Quizás resultaría más ajustado, sin mengua de su valor trascendente, considerarlas como indentitarias de un Estado generador de políticas de transformación con vocación de permanencia y, siempre e inexorablemente, ligadas a una determinada gestión de Gobierno, sin otra aspiración que sostenerlas con la continuidad de esa gestión y consolidarlas para limitar que la alternancia democrática deconstruya su esencia más significante.
La voluntad popular
La búsqueda de consensos es una saludable inclinación democrática, sin que deba ser concebida como una condición necesaria para la implementación de las acciones de gobierno ni, mucho menos, de aquellas dirigidas a concretar los postulados principales que llevaron a la conducción del Estado.
La voluntad popular puede ser apreciada en diversos escenarios, pero se manifiesta con carácter determinante en las urnas, suscribiendo un Programa y/o brindándole su confianza a quienes entienden garantizan sus aspiraciones individuales y colectivas.
Considerar la opinión de los opositores o de quienes volcaron su voto a otras alternativas, no significa que sea presupuesto para apartarse de las líneas directrices de la política empeñada con los propios electores, y mucho menos sería legítimo si resultara de ceder a intereses absolutamente contrapuestos con los que se representan.

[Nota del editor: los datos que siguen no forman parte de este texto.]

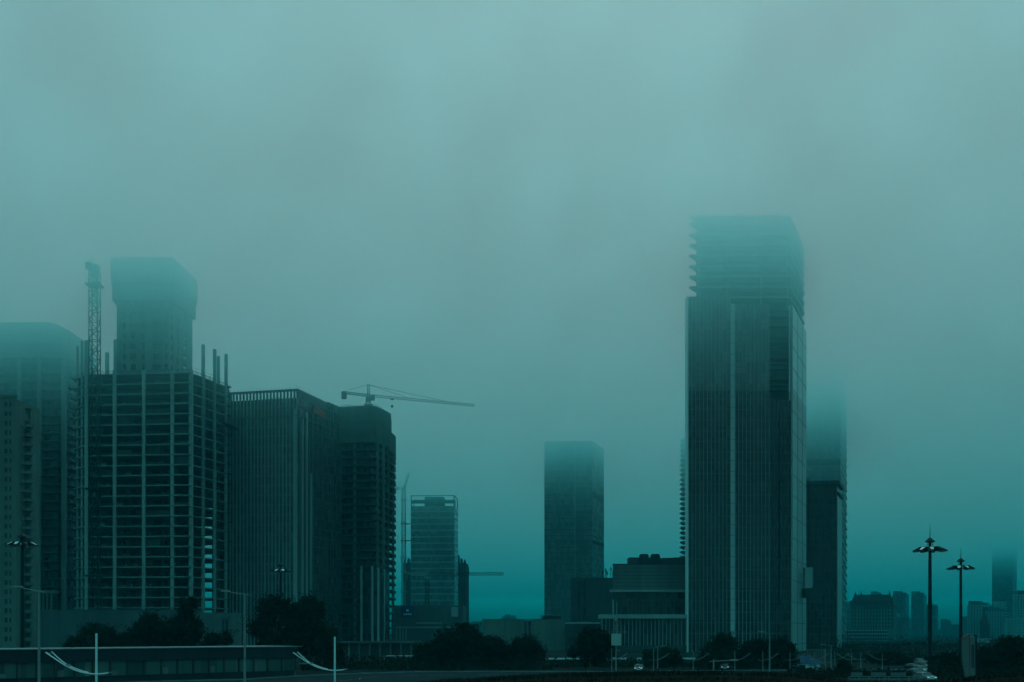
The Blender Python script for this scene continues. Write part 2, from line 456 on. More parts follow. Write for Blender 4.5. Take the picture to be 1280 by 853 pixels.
    # bright work lamps hanging inside some bays
    for (p, py) in ((148+6, 578), (202, 577), (201.5, 590), (201.5, 603), (153, 666), (188, 667), (153, 680), (188, 680), (219, 667), (219, 680), (185, 692), (219, 692), (153, 705), (188, 705), (219, 705), (156, 718), (219, 718), (188, 731), (136, 692), (113, 703)):
        y = 460.5; mb = MB(); mb.box(X(p, y)-.16, X(p, y)+.16, y-.1, y+.1, Z(py, y)-.25, Z(py, y)+.1); b.part('work_light', mb, M['lampglass'])
frame_building()

# ---- site hall in front of the frame
def site_hall():
    b = Bld('site_hall', 'long plain dark hoarded podium in front of the concrete frame tower', 'hall', X(140, 440), 440)
    e = Edge(P(37, 440), P(246, 440)); zt = Z(763, 440)
    mb = MB(); mb.prism([(v.x, v.y) for v in (e.pt(0), e.pt(e.L), e.pt(e.L, -9), e.pt(0, -9))], 0, zt); b.part('wall', mb, M['hoard'])
    mb = MB(); n = 34
    for i in range(n+1): e.box(mb, max(0, e.L*i/n-.05), min(e.L, e.L*i/n+.05), .02, zt-.3, -.05, .06)
    e.box(mb, -.1, e.L+.1, zt-.3, zt+.25, -.4, .12); b.part('panel_rib', mb, M['hoard'])
    b = Bld('gatehouse', 'small pale gatehouse with twin dark doors beside the dark podium', 'gatehouse', X(272, 425), 425)
    e = Edge(P(250, 425), P(296, 425)); zt = Z(766, 425)
    mb = MB(); uu = lambda p: (p-250)/46*e.L
    grid_wall(mb, e, [(uu(277.5), uu(280.5)), (uu(281.8), uu(285))], [(1.0, Z(775, 425))], 0, zt, .4)
    mb.prism([(v.x, v.y) for v in (e.pt(0, -.41), e.pt(e.L, -.41), e.pt(e.L, -8), e.pt(0, -8))], 0, zt-.2); b.part('wall', mb, M['stone'])
    for q in ((277.5, 280.5), (281.8, 285)):
        mb = MB(); e.box(mb, uu(q[0]), uu(q[1]), 1.0, Z(775, 425), -.39, -.3); b.part('door', mb, M['pane'])
    mb = MB(); e.box(mb, uu(275), uu(287), Z(773.2, 425), Z(770.5, 425), -.1, .8); b.part('door_canopy', mb, M['stone'])
site_hall()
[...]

Habiendo sido ungido por casi la mitad del electorado con una diferencia más que considerable con la segunda fuerza presentada en los comicios de octubre, el Gobierno nacional exhibe una legitimación de origen a la que adiciona la que deviene del cumplimiento desde el Estado del curso de acción que anticipara y al que se comprometiera. Razones más que elocuentes para validarlo, como para respaldarlo activamente frente a toda conducta desestabilizante que, a la vista de las dramáticas consecuencias que enseña la historia de la Argentina, deben ser combatidas aún en sus más mínimas manifestaciones.